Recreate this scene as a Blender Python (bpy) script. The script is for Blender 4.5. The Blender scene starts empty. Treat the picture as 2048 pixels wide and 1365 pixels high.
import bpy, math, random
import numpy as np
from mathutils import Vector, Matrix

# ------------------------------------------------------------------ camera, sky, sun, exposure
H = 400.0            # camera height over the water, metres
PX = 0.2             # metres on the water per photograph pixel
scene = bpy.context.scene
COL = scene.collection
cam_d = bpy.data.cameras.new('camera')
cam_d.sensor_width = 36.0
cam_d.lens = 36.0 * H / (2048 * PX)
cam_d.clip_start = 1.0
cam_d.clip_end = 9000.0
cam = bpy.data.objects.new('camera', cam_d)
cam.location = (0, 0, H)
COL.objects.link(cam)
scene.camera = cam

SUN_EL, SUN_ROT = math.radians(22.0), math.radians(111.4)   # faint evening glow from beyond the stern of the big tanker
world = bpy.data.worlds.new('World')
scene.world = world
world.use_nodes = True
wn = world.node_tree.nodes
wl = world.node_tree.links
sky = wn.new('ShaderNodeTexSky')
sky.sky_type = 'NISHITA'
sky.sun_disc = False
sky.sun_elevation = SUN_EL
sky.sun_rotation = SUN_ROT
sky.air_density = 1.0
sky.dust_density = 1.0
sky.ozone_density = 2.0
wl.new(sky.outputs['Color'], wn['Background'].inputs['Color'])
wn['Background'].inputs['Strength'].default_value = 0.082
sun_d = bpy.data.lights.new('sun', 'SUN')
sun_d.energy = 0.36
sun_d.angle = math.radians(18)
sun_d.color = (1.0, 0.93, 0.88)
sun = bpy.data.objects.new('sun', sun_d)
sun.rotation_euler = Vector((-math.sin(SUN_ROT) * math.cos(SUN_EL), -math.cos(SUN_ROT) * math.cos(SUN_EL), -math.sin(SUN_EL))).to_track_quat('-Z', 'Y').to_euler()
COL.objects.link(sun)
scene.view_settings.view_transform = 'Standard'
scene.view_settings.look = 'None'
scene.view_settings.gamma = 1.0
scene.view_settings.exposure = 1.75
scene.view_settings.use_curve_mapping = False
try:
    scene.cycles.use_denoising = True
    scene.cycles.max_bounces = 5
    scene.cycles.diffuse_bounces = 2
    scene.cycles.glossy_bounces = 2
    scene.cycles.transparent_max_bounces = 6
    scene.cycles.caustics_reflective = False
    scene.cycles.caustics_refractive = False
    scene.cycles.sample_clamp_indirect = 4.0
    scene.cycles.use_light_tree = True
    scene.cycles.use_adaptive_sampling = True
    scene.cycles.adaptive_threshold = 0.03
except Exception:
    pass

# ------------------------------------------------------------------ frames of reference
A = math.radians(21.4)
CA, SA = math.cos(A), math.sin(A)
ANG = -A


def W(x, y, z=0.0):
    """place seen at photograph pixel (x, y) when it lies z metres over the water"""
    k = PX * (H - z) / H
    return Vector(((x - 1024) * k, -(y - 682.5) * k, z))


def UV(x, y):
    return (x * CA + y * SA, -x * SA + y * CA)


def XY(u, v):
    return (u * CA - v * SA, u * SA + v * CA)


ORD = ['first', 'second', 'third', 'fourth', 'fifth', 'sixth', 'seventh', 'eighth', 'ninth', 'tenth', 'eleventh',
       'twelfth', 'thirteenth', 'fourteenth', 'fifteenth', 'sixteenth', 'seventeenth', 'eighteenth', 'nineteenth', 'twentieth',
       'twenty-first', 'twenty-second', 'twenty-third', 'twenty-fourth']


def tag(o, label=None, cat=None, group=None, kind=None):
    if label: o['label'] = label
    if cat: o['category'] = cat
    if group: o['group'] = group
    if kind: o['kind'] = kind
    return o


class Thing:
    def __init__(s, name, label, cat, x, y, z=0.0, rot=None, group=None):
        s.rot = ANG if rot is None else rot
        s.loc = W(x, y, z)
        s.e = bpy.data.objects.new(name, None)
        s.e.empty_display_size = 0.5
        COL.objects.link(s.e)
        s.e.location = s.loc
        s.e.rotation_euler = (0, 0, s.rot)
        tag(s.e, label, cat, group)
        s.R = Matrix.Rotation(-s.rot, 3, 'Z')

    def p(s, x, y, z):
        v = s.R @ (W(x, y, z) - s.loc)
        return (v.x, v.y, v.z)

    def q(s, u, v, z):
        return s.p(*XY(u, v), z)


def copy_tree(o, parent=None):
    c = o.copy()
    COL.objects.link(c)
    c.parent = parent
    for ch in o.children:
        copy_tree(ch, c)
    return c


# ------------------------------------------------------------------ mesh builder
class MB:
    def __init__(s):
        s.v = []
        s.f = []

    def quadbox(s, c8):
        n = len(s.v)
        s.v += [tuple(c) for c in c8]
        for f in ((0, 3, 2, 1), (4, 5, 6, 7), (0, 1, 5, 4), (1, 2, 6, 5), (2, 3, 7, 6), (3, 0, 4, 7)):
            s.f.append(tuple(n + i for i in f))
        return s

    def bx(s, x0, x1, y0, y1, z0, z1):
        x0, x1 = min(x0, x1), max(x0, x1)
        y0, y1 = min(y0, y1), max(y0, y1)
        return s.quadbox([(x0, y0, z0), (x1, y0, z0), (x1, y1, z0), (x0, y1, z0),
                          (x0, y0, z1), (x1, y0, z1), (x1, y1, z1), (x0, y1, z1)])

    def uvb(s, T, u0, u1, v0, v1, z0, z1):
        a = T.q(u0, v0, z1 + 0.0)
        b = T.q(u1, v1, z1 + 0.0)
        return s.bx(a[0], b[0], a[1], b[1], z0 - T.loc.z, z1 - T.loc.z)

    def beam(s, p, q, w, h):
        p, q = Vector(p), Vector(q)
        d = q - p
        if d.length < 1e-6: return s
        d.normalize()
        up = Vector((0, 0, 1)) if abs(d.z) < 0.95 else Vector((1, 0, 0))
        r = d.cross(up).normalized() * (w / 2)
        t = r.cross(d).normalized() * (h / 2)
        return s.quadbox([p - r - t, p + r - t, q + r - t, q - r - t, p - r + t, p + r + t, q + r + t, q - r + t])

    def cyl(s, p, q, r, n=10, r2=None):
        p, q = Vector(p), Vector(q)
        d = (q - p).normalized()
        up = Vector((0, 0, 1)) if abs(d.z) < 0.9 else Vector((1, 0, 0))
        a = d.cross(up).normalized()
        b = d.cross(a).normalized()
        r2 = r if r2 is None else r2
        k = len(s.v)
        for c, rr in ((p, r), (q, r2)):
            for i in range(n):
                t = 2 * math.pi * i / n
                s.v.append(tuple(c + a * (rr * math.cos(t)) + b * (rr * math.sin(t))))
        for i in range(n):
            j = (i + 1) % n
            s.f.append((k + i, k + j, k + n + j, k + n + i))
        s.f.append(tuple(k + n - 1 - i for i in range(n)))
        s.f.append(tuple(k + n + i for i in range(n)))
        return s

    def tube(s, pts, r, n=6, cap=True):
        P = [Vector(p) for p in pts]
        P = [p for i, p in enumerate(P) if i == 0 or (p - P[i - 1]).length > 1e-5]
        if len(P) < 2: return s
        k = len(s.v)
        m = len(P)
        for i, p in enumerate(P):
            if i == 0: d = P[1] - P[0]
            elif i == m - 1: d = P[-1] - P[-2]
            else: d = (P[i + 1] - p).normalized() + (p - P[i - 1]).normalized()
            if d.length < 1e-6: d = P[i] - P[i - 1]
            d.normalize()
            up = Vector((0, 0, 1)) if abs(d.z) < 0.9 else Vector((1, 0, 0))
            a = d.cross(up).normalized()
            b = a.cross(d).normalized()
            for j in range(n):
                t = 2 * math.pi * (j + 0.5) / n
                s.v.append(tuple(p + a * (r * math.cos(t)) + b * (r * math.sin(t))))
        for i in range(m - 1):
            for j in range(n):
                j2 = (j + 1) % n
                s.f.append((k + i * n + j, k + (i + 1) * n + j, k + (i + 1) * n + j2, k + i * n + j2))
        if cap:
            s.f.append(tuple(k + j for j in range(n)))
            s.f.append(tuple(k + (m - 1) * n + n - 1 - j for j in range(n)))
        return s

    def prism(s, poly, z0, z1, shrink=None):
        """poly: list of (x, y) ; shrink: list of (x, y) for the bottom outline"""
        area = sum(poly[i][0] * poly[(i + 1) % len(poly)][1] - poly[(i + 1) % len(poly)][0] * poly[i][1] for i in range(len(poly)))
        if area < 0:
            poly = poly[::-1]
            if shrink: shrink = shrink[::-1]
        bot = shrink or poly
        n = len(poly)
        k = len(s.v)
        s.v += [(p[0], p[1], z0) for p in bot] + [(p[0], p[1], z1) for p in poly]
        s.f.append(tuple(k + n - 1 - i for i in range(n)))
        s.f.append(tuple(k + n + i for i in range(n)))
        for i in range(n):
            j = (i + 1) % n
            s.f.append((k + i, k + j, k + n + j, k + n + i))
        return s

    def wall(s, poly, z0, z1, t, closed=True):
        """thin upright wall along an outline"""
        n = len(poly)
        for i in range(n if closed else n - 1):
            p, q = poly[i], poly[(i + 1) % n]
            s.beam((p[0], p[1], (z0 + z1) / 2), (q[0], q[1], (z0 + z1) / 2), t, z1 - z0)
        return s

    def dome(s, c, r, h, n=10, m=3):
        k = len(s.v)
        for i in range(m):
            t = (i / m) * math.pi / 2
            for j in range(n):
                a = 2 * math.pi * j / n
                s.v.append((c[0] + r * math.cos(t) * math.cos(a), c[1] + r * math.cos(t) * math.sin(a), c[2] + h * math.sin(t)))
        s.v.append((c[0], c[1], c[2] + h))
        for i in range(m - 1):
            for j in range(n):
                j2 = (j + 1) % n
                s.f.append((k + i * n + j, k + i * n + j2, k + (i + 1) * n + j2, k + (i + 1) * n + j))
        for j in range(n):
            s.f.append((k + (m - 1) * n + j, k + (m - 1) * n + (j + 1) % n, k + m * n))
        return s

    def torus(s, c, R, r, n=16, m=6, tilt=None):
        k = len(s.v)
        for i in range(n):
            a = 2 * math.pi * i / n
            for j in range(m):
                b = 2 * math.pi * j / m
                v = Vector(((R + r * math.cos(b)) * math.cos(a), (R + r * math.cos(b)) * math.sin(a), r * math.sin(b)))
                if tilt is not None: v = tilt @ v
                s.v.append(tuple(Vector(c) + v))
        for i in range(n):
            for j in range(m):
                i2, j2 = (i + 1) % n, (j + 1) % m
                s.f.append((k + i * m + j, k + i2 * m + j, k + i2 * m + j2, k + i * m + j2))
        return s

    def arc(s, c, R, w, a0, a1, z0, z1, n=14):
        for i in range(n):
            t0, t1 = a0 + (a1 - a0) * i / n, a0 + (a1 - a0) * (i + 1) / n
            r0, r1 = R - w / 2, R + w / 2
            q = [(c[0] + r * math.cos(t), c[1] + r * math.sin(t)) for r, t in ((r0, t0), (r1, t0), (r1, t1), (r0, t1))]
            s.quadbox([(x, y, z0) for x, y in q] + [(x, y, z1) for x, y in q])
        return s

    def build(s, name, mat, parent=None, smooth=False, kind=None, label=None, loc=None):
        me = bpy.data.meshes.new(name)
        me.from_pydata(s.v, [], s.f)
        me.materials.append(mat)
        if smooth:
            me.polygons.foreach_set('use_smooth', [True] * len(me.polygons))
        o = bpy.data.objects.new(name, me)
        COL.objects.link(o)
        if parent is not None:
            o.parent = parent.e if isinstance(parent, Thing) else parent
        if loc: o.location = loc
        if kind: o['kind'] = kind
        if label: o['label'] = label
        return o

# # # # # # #

= AIM =
Exactly as they stand, set down the lines from the top of the data through the line with "from mathutils import Vector, Matrix".

= SOLVED PROBLEM =
Recreate this scene as a Blender Python (bpy) script. The script is for Blender 4.5. The Blender scene starts empty. Treat the picture as 2048 pixels wide and 1365 pixels high.
import bpy, math, random
import numpy as np
from mathutils import Vector, Matrix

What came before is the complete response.